A few months ago, I received a message from a friend that, I have to confess, made absolutely no sense. Rows of emoji followed by different boxes — like this — appeared…so I sent back a simple “huh?” Apparently she’d sent me a string of emoji that were meant to tell me about her weekend and let’s just say that it was all lost in translation.
To find out exactly what caused our communication breakdown, I decided to ask emoji expert Jennifer Daniel.
Why did the emoji my friend typed to me show up as ?
Oy boy. No bueno. Sounds like your friend was using some of the new emoji that were released this month. (Not to rub it in but they are so good!!! There’s a salute 🫡, a face holding back tears, 🥹 and another face that’s melting 🫠!) Sadly, you’re not the only one who’s losing things in translation. For way too long, 96% of Android users couldn’t see emoji released the year they debuted.
And it isn’t just an Android problem: Despite being one of the earliest platforms to include emoji, Gmail received its first emoji update since 2016 last year! (You read that right: Two-thousand-sixteen!) This often resulted in skin toned and gendered emoji appearing broken.
A few examples of “broken” skin tone and gendered emoji.
What!? Why?
Yeah, strong agree. Historically, emoji have been at the mercy of operating system updates. New OS? New emoji. If you didn’t update your device, it meant that when new emoji were released, they would display as those black boxes you saw, which are referred to as a “tofu.” It gets worse: What if your phone doesn’t offer OS updates? Well, you’d have to buy a newer phone. Maybe that’d be worth it so you can use the new finger heart emoji (🫰)???
Emoji are fundamental to digital communication. Meanwhile, there is a very real economic divide between people who can afford to get a new phone every year (or who can afford a fancy phone that generously updates the OS) and everyone else in the world. That is absurd and I personally hate it. Now for the good news: Check your phone, I bet you can see the emoji from your friend’s message today.
Whaaaaat! You’re right. Why can I see them now but I couldn’t a few months ago?
Well, this year Google finally decoupled emoji updates from operating system updates. That means YOU get an emoji and YOU get an emoji and YOU get an emoji!
What does “decoupled” emoji updates mean?
It basically means emoji can be updated on your phone or your computer without you updating your operating system. As of this month, all apps that use Appcompat (a tool that enables Android apps to be compatible with several Android versions)will automatically get the latest and greatest emoji so you can send and receive emoji even if you don’t have the newest phone.
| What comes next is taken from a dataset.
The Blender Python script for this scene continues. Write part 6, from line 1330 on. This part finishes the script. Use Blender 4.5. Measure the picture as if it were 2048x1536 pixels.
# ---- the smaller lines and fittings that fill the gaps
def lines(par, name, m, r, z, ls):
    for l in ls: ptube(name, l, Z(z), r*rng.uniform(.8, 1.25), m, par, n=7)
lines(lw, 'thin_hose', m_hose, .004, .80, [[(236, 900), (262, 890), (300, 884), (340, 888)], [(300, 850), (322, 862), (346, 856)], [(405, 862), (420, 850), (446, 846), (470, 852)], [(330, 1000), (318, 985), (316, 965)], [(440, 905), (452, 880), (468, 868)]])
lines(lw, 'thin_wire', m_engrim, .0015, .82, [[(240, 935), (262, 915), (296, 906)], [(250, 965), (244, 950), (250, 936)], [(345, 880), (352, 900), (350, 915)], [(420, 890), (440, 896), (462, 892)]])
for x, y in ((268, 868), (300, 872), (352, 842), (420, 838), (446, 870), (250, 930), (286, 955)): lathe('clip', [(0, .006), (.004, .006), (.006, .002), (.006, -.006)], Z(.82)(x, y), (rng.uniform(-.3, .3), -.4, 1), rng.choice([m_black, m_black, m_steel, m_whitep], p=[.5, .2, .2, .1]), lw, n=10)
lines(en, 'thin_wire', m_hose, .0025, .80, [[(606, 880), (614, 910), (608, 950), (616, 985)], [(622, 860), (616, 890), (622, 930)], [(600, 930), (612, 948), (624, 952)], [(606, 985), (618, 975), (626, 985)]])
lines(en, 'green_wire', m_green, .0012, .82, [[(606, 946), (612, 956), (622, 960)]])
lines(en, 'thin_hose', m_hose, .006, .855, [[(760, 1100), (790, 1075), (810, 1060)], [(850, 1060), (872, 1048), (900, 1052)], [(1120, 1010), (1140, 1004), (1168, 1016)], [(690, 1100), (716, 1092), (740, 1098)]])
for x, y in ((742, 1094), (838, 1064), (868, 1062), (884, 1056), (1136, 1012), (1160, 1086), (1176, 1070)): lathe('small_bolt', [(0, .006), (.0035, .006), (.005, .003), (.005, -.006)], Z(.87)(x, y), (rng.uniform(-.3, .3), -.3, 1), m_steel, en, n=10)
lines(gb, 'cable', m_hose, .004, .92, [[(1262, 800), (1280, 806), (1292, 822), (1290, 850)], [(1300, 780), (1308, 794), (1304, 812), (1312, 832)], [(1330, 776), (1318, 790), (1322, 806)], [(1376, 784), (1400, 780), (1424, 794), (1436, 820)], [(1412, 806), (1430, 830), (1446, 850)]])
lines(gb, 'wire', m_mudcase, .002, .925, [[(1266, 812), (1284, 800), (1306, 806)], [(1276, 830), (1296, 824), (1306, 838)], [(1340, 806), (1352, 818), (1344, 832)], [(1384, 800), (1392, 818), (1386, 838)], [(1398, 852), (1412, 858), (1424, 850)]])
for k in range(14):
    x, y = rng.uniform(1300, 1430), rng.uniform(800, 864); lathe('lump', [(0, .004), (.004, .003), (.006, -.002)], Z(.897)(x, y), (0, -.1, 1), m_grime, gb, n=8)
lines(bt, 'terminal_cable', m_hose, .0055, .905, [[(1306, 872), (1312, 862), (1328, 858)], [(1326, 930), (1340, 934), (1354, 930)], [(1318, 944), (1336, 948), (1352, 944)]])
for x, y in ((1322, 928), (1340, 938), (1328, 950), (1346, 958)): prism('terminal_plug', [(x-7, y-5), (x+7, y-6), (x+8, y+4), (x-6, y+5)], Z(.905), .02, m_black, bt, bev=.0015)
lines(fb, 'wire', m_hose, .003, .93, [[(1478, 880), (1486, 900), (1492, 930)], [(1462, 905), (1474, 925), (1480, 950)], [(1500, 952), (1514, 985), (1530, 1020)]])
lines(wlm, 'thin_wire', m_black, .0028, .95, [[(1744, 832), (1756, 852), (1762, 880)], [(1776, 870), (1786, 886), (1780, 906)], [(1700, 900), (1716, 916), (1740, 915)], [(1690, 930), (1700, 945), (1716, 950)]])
And this will work across Google: All 3,366 emoji will now appear in Gmail, on Chrome OS and lots of other places when people send them to you. Apps that make their own emoji rather than defaulting on the operating system may find themselves falling behind as taking on the responsibility of maintaining and distributing emoji is a lot of work. This is why we’re so thrilled to see Google rely on Noto Emoji so everyone can get the latest emoji quickly.
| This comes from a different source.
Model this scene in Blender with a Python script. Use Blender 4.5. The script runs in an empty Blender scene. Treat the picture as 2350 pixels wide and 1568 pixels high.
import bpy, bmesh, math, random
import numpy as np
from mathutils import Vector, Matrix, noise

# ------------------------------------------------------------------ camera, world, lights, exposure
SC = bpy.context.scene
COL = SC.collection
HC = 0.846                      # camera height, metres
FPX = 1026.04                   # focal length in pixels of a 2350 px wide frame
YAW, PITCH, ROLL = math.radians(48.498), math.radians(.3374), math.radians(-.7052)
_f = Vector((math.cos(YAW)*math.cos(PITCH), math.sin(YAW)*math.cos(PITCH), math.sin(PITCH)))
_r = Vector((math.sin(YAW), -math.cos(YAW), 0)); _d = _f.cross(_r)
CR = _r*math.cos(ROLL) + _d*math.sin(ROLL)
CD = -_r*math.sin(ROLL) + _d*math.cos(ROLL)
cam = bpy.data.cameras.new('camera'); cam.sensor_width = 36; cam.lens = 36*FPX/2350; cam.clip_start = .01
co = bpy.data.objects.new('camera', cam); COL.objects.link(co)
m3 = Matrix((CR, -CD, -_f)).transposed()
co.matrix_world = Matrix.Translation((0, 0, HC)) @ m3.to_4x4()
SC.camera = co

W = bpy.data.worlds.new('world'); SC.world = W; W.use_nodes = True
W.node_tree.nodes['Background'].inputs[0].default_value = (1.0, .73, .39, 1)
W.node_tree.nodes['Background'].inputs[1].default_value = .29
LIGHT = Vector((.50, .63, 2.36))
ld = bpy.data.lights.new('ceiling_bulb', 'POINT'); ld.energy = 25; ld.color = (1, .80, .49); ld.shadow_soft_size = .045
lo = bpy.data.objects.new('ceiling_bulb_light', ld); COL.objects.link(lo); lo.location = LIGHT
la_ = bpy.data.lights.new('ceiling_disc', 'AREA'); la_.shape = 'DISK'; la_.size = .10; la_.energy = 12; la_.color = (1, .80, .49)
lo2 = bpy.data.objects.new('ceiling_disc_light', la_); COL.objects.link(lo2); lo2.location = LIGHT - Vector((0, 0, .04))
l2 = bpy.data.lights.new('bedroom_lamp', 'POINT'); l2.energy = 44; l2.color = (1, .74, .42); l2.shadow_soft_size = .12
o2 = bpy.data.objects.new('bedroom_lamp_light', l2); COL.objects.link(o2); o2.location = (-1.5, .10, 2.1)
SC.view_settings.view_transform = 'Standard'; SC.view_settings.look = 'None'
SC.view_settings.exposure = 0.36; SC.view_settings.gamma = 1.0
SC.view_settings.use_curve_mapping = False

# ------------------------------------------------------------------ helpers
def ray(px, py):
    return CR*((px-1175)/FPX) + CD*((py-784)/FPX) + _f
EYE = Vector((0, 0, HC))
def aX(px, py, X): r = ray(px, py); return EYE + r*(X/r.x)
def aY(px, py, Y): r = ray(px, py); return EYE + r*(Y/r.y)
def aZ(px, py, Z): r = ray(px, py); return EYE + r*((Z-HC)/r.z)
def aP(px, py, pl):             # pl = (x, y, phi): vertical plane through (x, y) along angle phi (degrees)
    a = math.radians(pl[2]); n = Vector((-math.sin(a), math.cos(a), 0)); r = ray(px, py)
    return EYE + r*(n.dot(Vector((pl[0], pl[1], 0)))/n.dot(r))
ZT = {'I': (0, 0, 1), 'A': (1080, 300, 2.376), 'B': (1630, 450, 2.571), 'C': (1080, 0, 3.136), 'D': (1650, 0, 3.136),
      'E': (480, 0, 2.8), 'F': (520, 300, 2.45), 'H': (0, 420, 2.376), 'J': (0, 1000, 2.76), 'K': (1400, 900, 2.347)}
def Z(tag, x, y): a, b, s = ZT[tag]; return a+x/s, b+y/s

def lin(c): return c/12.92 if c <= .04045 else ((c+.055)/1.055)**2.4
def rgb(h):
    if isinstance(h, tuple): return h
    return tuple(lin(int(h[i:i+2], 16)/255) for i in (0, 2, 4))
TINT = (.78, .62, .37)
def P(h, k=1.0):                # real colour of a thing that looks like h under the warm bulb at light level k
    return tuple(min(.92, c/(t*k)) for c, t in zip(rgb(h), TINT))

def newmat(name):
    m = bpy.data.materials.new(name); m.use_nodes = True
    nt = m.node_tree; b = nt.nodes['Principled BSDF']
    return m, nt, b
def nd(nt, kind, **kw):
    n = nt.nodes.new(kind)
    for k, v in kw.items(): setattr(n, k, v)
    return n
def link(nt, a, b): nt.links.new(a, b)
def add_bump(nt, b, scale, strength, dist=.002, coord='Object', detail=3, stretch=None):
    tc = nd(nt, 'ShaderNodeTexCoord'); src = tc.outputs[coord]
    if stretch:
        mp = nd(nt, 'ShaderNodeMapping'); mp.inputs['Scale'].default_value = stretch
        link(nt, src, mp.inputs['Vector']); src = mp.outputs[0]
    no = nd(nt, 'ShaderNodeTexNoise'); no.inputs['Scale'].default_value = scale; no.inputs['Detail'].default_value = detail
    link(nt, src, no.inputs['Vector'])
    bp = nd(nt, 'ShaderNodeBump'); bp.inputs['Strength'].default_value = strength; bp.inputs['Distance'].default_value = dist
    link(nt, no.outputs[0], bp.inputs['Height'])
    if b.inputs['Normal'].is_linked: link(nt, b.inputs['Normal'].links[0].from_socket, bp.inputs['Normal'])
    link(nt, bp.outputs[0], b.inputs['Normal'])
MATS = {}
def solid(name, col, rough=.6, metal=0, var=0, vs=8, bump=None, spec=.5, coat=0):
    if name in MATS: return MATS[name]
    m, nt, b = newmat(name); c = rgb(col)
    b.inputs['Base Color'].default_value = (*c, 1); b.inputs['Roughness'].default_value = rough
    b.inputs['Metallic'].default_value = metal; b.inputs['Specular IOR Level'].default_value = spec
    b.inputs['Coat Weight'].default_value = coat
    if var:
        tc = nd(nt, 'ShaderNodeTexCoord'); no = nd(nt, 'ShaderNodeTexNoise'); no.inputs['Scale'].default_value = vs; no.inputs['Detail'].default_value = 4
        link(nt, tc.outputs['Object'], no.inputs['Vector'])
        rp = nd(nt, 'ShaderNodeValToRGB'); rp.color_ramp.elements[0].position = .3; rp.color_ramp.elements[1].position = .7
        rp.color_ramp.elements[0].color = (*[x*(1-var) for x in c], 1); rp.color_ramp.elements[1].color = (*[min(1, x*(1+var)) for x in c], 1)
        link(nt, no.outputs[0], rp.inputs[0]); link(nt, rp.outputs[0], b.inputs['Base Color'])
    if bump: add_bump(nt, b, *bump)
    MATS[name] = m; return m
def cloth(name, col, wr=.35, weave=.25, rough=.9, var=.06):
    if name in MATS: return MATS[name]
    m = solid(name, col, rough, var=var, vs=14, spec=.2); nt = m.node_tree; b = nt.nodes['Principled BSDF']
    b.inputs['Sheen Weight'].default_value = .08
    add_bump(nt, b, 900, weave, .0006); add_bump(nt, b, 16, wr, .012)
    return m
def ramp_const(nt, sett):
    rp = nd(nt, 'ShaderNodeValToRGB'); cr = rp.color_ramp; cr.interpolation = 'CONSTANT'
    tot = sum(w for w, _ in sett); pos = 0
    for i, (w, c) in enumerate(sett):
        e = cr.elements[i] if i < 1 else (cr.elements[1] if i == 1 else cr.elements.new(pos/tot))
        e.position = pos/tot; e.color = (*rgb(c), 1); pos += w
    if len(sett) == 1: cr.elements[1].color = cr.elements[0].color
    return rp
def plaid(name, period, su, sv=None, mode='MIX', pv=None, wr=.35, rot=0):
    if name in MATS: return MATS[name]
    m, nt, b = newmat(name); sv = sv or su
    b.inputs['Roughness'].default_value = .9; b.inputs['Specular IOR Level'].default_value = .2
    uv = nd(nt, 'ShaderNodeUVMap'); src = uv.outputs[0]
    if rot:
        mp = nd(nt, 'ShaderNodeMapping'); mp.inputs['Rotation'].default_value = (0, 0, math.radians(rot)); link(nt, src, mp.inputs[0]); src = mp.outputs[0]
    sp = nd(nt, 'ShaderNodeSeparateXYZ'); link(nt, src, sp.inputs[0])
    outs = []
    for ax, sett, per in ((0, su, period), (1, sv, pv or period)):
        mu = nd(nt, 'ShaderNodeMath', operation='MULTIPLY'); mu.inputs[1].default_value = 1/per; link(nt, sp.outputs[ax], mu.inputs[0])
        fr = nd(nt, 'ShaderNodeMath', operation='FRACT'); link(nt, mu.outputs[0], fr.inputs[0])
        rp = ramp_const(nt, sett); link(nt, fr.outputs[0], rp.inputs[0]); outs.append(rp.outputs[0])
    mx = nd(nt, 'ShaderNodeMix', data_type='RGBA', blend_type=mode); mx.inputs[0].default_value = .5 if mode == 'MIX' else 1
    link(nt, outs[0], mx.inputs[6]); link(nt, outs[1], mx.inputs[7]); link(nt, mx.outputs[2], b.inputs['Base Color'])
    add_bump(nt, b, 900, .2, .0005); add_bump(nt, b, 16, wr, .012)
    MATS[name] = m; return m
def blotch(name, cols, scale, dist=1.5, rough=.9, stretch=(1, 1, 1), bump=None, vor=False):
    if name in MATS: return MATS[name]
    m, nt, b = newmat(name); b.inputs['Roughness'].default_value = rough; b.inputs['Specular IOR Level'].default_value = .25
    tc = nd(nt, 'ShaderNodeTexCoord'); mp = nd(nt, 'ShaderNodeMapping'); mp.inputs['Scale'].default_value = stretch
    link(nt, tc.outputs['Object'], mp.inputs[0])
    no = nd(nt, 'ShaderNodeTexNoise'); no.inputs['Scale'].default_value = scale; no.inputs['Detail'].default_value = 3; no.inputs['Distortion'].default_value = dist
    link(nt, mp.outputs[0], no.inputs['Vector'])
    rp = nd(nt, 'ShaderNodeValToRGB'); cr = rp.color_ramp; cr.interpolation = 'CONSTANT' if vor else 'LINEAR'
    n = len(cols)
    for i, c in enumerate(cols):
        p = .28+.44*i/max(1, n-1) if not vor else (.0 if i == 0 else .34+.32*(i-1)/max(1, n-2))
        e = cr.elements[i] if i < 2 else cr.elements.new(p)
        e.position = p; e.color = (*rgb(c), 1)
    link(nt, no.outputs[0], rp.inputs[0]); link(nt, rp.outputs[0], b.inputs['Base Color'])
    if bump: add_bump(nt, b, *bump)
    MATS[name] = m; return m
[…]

Since you mentioned Gmail being an early emoji adopter, it makes me wonder…how old are emoji? Where do they come from?
A volunteer-based organization called the Unicode Consortium digitizes the world’s languages. They’re the reason why when you send Hindi from one computer the computer on the other end can render it in Hindi. In their mission to ensure different platforms and operating systems can work together, they standardize the underlying technology that Google, Apple, Twitter and others use to render their emoji fonts.
You see, emoji are a font. That’s right. A font. I know. They look like tiny pictures but they operate the same way any other letter of the alphabet does when it enters our digital realm.
Like the letter A (U+0041) or the letter अ (U+0905), each emoji is assigned a code point (for instance, 😤 is U+1F624) by the Unicode Consortium. (Some emoji contain multiple code points — I’m generalizing a bit! Don’t tell the Unicode Consortium.) Point being: Emoji are a font and like fonts, some emoji on iPhones look different than they do on Pixel phones.
A variety of the new emoji designs that are now visible across Google products including Gmail, Google Chat, YouTube Live Chat and Chrome OS.
So, the Unicode Consortium makes fonts?
No, they manage a universal character encoding set that written languages map to. Google’s Noto project is a global font project to support those existing scripts and languages. Google uses Noto Emoji and provides resources to ensure your emoji render on Android and in desktop environments including metadata like iconography and shortcodes too! All Google chat products now support this.
We’re also working on ways for you to download or embed Noto Emoji into your website of choice via fonts.google.com. So, stay tuned 😉.
Emoji are a font. Black boxes are tofus. The more you know! I guess I have one final question: Now that I can send (and see!) the melting face emoji, will it look identical no matter who I send it to?
Well, every emoji font has its own flavor. Some of these design variations are minor and you might not even notice them. With others, primarily the smilies (😆🤣🥲), the details really matter — people are hardwired to read micro-expressions! The last thing anyone wants is an emoji you see as a smile and someone else sees as a downward smirk — it can ruin friendships! Fortunately, over the past three years designs have converged, so there’s less chance of being misunderstood 🌈.